§ **Written task**
Determine which lines of the records include the word "Python", and copy them.

§ **Records to process**
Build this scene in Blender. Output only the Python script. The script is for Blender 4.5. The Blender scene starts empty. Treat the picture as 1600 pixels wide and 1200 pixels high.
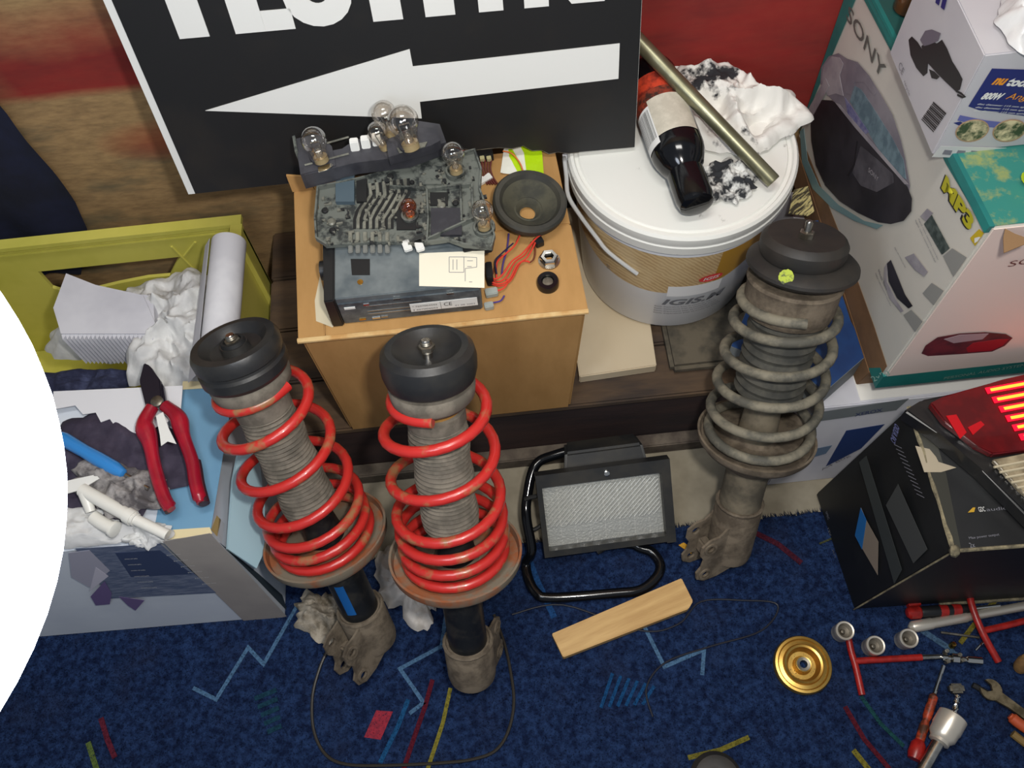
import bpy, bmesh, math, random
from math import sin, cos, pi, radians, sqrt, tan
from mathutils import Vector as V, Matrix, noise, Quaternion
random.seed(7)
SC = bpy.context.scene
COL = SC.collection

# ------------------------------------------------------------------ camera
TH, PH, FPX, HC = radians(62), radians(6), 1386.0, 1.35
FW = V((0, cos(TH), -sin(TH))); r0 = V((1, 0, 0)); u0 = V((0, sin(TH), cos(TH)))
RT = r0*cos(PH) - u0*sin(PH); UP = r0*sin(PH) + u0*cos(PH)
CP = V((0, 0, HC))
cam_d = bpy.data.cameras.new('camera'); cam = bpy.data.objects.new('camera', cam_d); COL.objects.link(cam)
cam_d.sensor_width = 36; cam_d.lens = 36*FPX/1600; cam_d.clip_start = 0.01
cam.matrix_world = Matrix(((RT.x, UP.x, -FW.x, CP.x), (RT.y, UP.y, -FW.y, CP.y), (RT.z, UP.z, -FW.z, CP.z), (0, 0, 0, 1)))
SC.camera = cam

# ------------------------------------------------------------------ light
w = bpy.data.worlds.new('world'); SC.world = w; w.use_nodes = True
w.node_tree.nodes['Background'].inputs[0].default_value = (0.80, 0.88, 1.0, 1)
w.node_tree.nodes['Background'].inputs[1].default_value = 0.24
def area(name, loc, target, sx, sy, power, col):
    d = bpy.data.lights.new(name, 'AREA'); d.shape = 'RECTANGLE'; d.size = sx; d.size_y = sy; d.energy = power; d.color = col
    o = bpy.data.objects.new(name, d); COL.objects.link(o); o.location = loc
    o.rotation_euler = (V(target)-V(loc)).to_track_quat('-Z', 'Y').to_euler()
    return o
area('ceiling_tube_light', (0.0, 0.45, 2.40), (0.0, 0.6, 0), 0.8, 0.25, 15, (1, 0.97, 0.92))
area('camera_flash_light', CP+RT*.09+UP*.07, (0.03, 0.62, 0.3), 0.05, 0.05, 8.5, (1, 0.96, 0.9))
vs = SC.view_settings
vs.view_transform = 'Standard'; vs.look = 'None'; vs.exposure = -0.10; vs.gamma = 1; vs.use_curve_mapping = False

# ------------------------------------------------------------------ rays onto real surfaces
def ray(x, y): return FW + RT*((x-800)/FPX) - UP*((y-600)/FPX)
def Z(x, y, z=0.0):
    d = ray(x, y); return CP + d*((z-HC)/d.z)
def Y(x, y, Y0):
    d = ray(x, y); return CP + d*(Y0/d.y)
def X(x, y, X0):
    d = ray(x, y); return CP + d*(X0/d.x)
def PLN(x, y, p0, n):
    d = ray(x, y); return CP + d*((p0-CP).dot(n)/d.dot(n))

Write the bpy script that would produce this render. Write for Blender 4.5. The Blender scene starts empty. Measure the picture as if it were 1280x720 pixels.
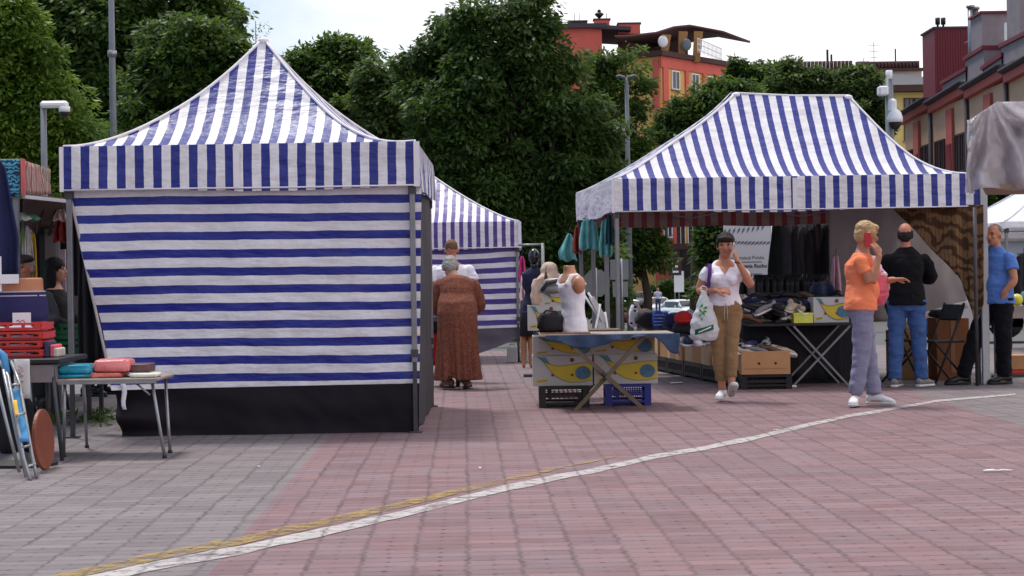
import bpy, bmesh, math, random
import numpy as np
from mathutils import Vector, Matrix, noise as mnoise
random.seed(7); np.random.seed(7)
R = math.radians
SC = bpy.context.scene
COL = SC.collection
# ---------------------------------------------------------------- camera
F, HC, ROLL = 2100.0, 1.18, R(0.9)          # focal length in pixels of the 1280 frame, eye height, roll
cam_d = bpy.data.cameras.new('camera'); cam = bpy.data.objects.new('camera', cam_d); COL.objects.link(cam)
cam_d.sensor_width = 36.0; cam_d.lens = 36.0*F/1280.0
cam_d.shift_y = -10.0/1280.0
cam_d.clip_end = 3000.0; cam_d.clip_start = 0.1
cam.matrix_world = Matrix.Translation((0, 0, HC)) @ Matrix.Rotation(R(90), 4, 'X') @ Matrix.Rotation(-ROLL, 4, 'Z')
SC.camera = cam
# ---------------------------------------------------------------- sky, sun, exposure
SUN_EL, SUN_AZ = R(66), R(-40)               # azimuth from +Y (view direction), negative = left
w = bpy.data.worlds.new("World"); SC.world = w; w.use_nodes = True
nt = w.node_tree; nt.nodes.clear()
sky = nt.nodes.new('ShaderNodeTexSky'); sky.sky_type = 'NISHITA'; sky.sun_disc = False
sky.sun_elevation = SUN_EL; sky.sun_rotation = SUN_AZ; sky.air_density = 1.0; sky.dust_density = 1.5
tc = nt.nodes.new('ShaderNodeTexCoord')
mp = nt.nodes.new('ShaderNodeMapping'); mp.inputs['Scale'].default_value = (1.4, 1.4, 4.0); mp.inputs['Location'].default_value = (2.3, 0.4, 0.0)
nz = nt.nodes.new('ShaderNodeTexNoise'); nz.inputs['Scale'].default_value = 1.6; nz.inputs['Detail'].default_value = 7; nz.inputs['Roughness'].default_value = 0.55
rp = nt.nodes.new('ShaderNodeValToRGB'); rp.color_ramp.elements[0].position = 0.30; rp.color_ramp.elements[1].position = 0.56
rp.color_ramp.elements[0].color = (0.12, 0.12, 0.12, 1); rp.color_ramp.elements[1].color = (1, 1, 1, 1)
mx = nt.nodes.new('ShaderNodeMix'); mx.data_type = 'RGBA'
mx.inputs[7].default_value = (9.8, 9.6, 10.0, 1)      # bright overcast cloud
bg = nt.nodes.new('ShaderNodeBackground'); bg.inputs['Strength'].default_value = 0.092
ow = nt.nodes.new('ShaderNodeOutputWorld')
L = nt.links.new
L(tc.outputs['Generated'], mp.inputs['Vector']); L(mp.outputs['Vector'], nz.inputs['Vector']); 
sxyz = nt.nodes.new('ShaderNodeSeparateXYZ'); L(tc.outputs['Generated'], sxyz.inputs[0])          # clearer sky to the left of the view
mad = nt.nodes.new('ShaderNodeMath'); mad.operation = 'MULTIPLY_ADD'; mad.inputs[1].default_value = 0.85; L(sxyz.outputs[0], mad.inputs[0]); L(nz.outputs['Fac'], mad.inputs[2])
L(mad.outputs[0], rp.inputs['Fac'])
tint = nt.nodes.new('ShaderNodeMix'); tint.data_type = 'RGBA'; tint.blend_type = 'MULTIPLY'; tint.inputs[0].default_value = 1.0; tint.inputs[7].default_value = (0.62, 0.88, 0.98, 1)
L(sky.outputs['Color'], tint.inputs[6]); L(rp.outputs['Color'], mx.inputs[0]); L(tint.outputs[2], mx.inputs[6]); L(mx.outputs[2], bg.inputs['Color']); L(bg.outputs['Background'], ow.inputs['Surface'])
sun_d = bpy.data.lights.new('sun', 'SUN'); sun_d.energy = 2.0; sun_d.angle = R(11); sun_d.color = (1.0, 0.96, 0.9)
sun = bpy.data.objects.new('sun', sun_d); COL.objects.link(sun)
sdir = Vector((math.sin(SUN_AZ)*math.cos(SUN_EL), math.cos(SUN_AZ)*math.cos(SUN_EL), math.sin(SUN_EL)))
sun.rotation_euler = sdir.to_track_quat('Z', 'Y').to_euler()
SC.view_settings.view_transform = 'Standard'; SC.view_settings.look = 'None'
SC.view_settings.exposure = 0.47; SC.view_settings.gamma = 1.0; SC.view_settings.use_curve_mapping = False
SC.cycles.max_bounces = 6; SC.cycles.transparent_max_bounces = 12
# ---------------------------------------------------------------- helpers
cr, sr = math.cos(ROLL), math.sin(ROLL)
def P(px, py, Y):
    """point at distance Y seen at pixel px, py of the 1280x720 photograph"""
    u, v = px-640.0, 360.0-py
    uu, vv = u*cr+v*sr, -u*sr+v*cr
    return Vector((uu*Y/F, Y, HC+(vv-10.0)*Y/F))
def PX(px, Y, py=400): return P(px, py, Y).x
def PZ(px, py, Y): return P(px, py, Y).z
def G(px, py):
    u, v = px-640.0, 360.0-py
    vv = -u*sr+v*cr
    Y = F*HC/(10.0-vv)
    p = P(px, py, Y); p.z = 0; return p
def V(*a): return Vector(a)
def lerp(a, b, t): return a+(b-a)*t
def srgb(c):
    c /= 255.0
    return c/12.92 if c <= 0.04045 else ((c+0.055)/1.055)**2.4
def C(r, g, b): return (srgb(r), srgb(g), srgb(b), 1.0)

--

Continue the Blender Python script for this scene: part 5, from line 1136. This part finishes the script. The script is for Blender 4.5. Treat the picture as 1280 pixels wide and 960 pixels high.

§ **Reply to the exercise**
Build this scene in Blender. Output only the Python script. The script is for Blender 4.5. The Blender scene starts empty. Treat the picture as 1600 pixels wide and 1200 pixels high.
Continue the Blender Python script for this scene: part 5, from line 1136. This part finishes the script. The script is for Blender 4.5. Treat the picture as 1280 pixels wide and 960 pixels high.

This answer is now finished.